Ma dentro l’atmosfera è raccolta, le sedie sul pavimento veneziano per fermarsi a pregare davanti alla salma. Una donna entra con la borsa della spesa. E’ trafelata come quando si scende dall’autobus sotto la pioggia, appoggia le sporte, si avvicina alla bara di mogano, si rannicchia con un gesto affettuoso delle braccia. Poi riprende le borse e con esse la sua vita. Un contadino si aggira impacciato e timido, perché ai nuovi arrivati che entrano, tocca la strana sensazione di sentirsi in un recinto sacro dove altri stanno vegliando prima di te qualcuno di caro, proprio come nel tinello di casa allestito per vegliare il parente defunto.

Sembra quasi chiedere permesso, poi si siede e diventa parte di questo recinto sacro. Lo diventa di diritto. Perché in fondo Caffarra era il padre di tutti. Che sia un contadino lo si capisce dalle mani ruvide e tozze e abbronzate sotto il sole torrido dell’estate. Un sacerdote in talare entra e si siede accanto a lui, sgrana il Rosario, sembra uno di quelli che qua chiamano “un furesteer”, un non bolognese. Viene da lontano, si avvicina al contadino e chiede con educazione: «Ci sono i famigliari, qui?». Il contadino alza lo sguardo, e dà un’occhiata al nipote del cardinale seduto di fronte a lui, con il vestito scuro a lutto e il volto rabbuiato. Ma prima di indicarglielo esclama: «Siamo noi i suoi famigliari», con quella “S” rotonda e strascicata che solo sotto le due torri acquista un piglio così stentoreo.

Perché il cardinale è stato il padre nella fede riconosciuto da questo contadino, ma anche della donna con la borsa della spesa e di quella che arriva subito dopo, una signora sulla sessantina con una sahariana e la borsa da insegnante universitaria. Dal taglio di capelli né lungo né corto e piuttosto anonimo, avresti detto che era appena uscita dalla vicina via Zamboni dove spesso lo scirocco è ancora più forte perché si incanala da porta San Vitale. 

Come si fa a dire che Caffarra è stato un rigorista nemico sempre di qualcosa? Per Repubblica dei matrimoni gay, per il Corriere, del Papa, comunque un nemico sempre di qualcosa. Chi ha fatto visita alla sua salma ha pianto un padre. Con quale coraggio si vede in un padre un nemico? sembrano dire con il loro gemito educato e sommesso queste persone che così difficilmente sui giornali acquistano la dignità di popolo, ma che sono il vero, unico e originale popolo bolognese che ha visto in Caffarra un uomo di Dio, che ha amato e servito la Chiesa e che per la Chiesa è morto.

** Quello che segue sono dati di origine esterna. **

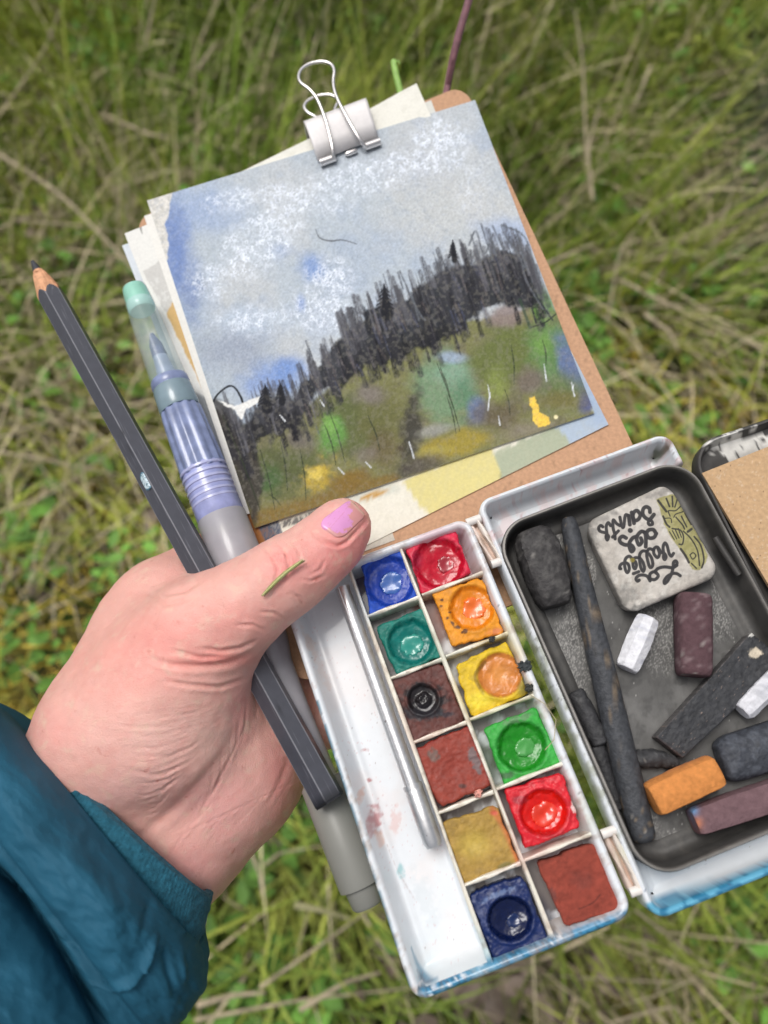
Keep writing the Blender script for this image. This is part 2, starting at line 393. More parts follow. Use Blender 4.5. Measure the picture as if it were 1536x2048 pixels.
def region(u, v):
    """what grows where: returns straw, moss, dark, litter and stone-grey weights"""
    b = lambda x, y, rx, ry: np.exp(-(((u-x)/rx)**2+((v-y)/ry)**2))
    n1 = fbm(u/150, v/150, s=21); n2 = fbm(u/90+5, v/90, s=31)
    straw = .14+.95*b(150, 700, 260, 330)+.5*b(520, 300, 170, 200)+.6*b(1250, 380, 230, 260)+.5*b(80, 330, 160, 260)+.4*b(1350, 620, 200, 200)+.35*b(1330, 1950, 300, 120)
    moss = 1.9*b(60, 1280, 220, 170)+.8*b(1480, 870, 260, 120)+.8*b(500, 1150, 400, 60)+.3*b(1250, 700, 200, 200)+.3*b(150, 850, 200, 200)
    dark = .9*b(1000, 240, 130, 260)+.8*b(560, 1700, 140, 160)+.7*b(1150, 1500, 200, 300)+.5*b(480, 60, 300, 100)+.4*b(900, 80, 200, 120)+.4*b(1100,450,90,200)
    litter = 1.2*b(1030, 1990, 200, 110)+.7*b(1250, 2040, 200, 100)
    grey = 1.8*b(1530, 320, 120, 170)
    return straw*(.4+1.2*n1), moss*(.5+n2), dark*(.8+1.0*n1), litter, grey

def blades(name, N, hgt, wid, lean, palette, seed, box, seg=4, up=1., curve=.6, keep=None, radial=0.):
    r = np.random.default_rng(seed); x = r.uniform(box[0], box[1], N); y = r.uniform(box[2], box[3], N); z = gh(x, y)
    u, v = PX(np.stack([x, y, z+.04], -1)); reg = region(u, v)
    if keep is not None:
        k = r.random(N) < keep(u, v, reg, x, y); x, y, z, u, v = x[k], y[k], z[k], u[k], v[k]; reg = [q[k] for q in reg]; N = len(x)
    H = hgt[0]+(hgt[1]-hgt[0])*r.random(N)**1.6; Wd = wid[0]+(wid[1]-wid[0])*r.random(N)
    az = r.uniform(0, 2*math.pi, N)+0*x; ln = lean[0]+(lean[1]-lean[0])*r.random(N)
    # neighbouring blades lean alike
    az = np.where(r.random(N) < .6, 2*math.pi*fbm(x*3, y*3, s=5)*1.5+r.normal(0, .6, N), az)
    dx, dy = np.cos(az), np.sin(az); wa = az+math.pi/2+r.normal(0, .7, N); wx, wy = np.cos(wa), np.sin(wa)
    t = np.linspace(0, 1, seg+1); V = np.zeros((N, seg+1, 2, 3))
    for i, q in enumerate(t):
        a_ = ln+curve*q*r.uniform(.5, 1.3, N) if i == 0 else a_
        bend = ln+curve*q*(.5+.8*_h(np.arange(N), np.zeros(N), np.zeros(N), seed)); s = H*q
        px = x+dx*s*np.sin(bend); py = y+dy*s*np.sin(bend); pz = z+s*np.cos(bend)*up+.002
        hw = Wd*.5*(1-q**1.6*.93)*(.7+.3*min(1, q*4))
        for e, sg in enumerate((-1, 1)): V[:, i, e] = np.stack([px+sg*wx*hw, py+sg*wy*hw, pz], -1)
    base = np.arange(N)[:, None]*(2*(seg+1)); F = []
    for i in range(seg):
        o = 2*i; F.append(np.stack([base[:, 0]+o, base[:, 0]+o+1, base[:, 0]+o+3, base[:, 0]+o+2], -1))
    F = np.concatenate(F); col = palette(r, N, u, v, reg, x, y)           # N,3
    cc = np.repeat(col[:, None, None, :], seg+1, 1).repeat(2, 2)
    return V.reshape(-1, 3), F, cc.reshape(-1, 3)
def fastmesh(name, V, F, col, m):
    me = bpy.data.meshes.new(name); n = F.shape[1]
    me.vertices.add(len(V)); me.vertices.foreach_set('co', V.astype(np.float32).ravel())
    me.loops.add(F.size); me.loops.foreach_set('vertex_index', F.astype(np.int32).ravel())
    me.polygons.add(len(F)); me.polygons.foreach_set('loop_start', np.arange(len(F), dtype=np.int32)*n)
    me.polygons.foreach_set('use_smooth', np.ones(len(F), bool)); me.update(calc_edges=True)
    a = me.color_attributes.new('Col', 'FLOAT_COLOR', 'POINT'); cc = np.ones((len(V), 4), np.float32); cc[:, :3] = col; a.data.foreach_set('color', cc.ravel())
    me.materials.append(m); o = bpy.data.objects.new(name, me); C.objects.link(o); return o
BOX = (-.95, .95, -.85, 1.35)
G1, G2, G3, ST, MO = np.array([.205, .295, .042]), np.array([.42, .46, .09]), np.array([.09, .18, .026]), np.array([.74, .64, .42]), np.array([.62, .46, .07])
def pal_green(r, N, u, v, reg, x, y):
    straw, moss, dark, litter, grey = reg; t = r.random(N)[:, None]; n = sstep(.3, .7, fbm(x*9, y*9, s=8))[:, None]; n3 = sstep(.25, .75, fbm(x*26, y*26, o=2, s=9))[:, None]
    c = G1*(1-n)+G2*n; c = c*(1-.55*(t > .7))+G3*.55*(t > .7)
    c = c*(1-np.clip(dark, 0, 1)[:, None]*.45)
    mm = np.clip(moss, 0, 1)[:, None]*(r.random(N)[:, None] < .75); c = c*(1-mm*.8)+MO*mm*.8
    gg = np.clip(grey, 0, 1)[:, None]; c = c*(1-gg*.8)+np.array([.13, .125, .12])*gg*.8
    ll = np.clip(litter, 0, 1)[:, None]*.7; c = c*(1-ll)+np.array([.12, .10, .05])*ll
    return c*(.5+.6*r.random(N)[:, None]+.55*n3)
def pal_straw(r, N, u, v, reg, x, y):
    return (ST*(1-.5*r.random(N)[:, None])+np.array([.03, .0, -.01])*r.random(N)[:, None])*(.6+.6*r.random(N)[:, None])
parts = [blades('', 52000, (.03, .14), (.0022, .0060), (.1, .9), pal_green, 1, BOX, keep=lambda u, v, g_, x, y: np.clip(.95-g_[3]*.55-.5*g_[4]-.75*g_[1], .08, 1)),
         blades('', 20000, (.10, .28), (.002, .0050), (.02, .22), pal_green, 2, BOX, curve=.35, keep=lambda u, v, g_, x, y: (v < 620)*.9*(1-.6*np.clip(g_[0], 0, 1))+.10)]
V = np.concatenate([p[0] for p in parts]); F = np.concatenate([parts[0][1], parts[1][1]+len(parts[0][0])]); cc = np.concatenate([p[2] for p in parts])
tag(fastmesh('grass', V, F, cc, leafm), 'mixed green meadow grass growing all over the ground', 'grass', kind='stuff')
V, F, cc = blades('', 44000, (.05, .26), (.0012, .0046), (.15, 1.5), pal_straw, 3, BOX, curve=.35, keep=lambda u, v, g_, x, y: np.clip(g_[0]*.95-.15*g_[1], .04, 1))
tag(fastmesh('dry_grass', V, F, cc, leafm), 'thin dead straw blades tangled through the green grass', 'dry grass', kind='stuff')

# small herb leaves in clumps
def leaflets(name, ncl, per, size, spread, zr, palette, seed, keep):
    r = np.random.default_rng(seed); cx = r.uniform(BOX[0], BOX[1], ncl); cy = r.uniform(BOX[2], BOX[3], ncl)
    u, v = PX(np.stack([cx, cy, gh(cx, cy)+.05], -1)); k = r.random(ncl) < keep(u, v, region(u, v)); cx, cy = cx[k], cy[k]; n = len(cx)
    x = np.repeat(cx, per)+r.normal(0, spread, n*per); y = np.repeat(cy, per)+r.normal(0, spread, n*per); z = gh(x, y)+r.uniform(zr[0], zr[1], n*per); N = len(x)
    a = r.uniform(0, 2*math.pi, N); s = size[0]+(size[1]-size[0])*r.random(N); dx, dy = np.cos(a), np.sin(a); dz = r.normal(0, .35, N); ux, uy = -dy, dx; uz = r.normal(0, .35, N)
    shp = [(-.5, 0, 0), (-.15, .27, .1), (.25, .22, .08), (.5, 0, -.05), (.25, -.22, .08), (-.15, -.27, .1)]
    V = np.stack([np.stack([x+s*(p*dx+q*ux), y+s*(p*dy+q*uy), z+s*(p*dz+q*uz+h)], -1) for p, q, h in shp], 1)
    b = np.arange(N)[:, None]*6; F = np.concatenate([b+np.array([0, 1, 2, 3]), b+np.array([0, 3, 4, 5])])
    u, v = PX(np.stack([x, y, z], -1)); c = palette(r, N, u, v, region(u, v), x, y)
    tone = np.repeat(.7+.6*r.random(n), per)[:, None]
    return V.reshape(-1, 3), F, np.repeat(c*tone, 6, 0)
V, F, cc = leaflets('', 1900, 14, (.008, .026), .018, (.005, .055), lambda r, N, u, v, g_, x, y: np.array([.15, .31, .055])*(.6+.7*r.random(N)[:, None])*(1-.3*np.clip(g_[2], 0, 1)[:, None]), 11,
    lambda u, v, g_: .25+.6*np.exp(-((u-1200)/220)**2-((v-580)/160)**2)+.8*(v > 1500)*(u < 900)+.3*(u < 500)*(v > 850)-.5*g_[3])
tag(fastmesh('meadow_herbs', V, F, cc, leafm), 'small leafy green herbs clumped low between the grass', 'herbs', kind='stuff')
V, F, cc = leaflets('', 2400, 10, (.012, .04), .04, (.0, .03), lambda r, N, u, v, g_, x, y: np.array([.26, .20, .155])*(.4+.9*r.random(N)[:, None]), 12,
    lambda u, v, g_: np.clip(g_[3]*1.2, 0, 1)+.03)
tag(fastmesh('leaf_litter', V, F, cc, leafm), 'brown dead leaves lying on bare soil among grass', 'dead leaves', kind='stuff')
V, F, cc = leaflets('', 7500, 18, (.0025, .007), .016, (.0, .03), lambda r, N, u, v, g_, x, y: np.array([.58, .42, .07])*(.5+.8*r.random(N)[:, None]), 13,
    lambda u, v, g_: np.clip(g_[1]*1.0, 0, 1))
tag(fastmesh('moss', V, F, cc, leafm), 'yellow green moss cushioning the ground beneath the grass', 'moss', kind='stuff')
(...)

Di questo ne sono convinti in tanti, cioè che per amore della Sposa, abbia voluto essere coerente con la sua dignità di cardinale pronto a versare il sangue per la fedeltà al Papa e alla Chiesa abbia offerto così intensamente la sua vita in riparazione degli oltraggi e dei gravi turbamenti che sta attraversando. E chissà se di questo ne aveva parlato con la depositaria del mistero della mortificazione per la salvezza della Chiesa, quella Suor Lucia, che nell’annunciargli che lo scontro finale tra Dio e il Diavolo avverrà sulla famiglia, consentì al Cardinale di capire e agire.

Chi non si rifà a quell’incontro che lui ricordava sempre con fretta e trasporto, non può capire perché Caffarra si sia fisicamente consumato di amore per la Chiesa. Anche nel dolore e nello scherno di sentirsi improvvisamente additato allo ludibrio sconcio di tanti guardiani della rivoluzione. I quali, infatti, non sono stati visti in questi giorni sotto il grande drappo viola agitato dallo scirocco.

Fuori, nel frattempo, scoppia il mondo. In via Indipendenza, locali alla moda allestiscono aperitivi luccicanti e festaioli che distraggono e allettano. Grandi vassoi di tartine e bollicine per il venerdì sera che sta per iniziare; dentro, in quella piccola sala approntata con parsimonia, un cuore pulsante di preghiera come un piccolo seme pronto presto a dare frutto, nel nascondimento, ma portato a volo da un lucido scirocco, per arrivare a guardare «dietro la faccia abusata delle cose e dietro allo specchio segreto d’ogni viso».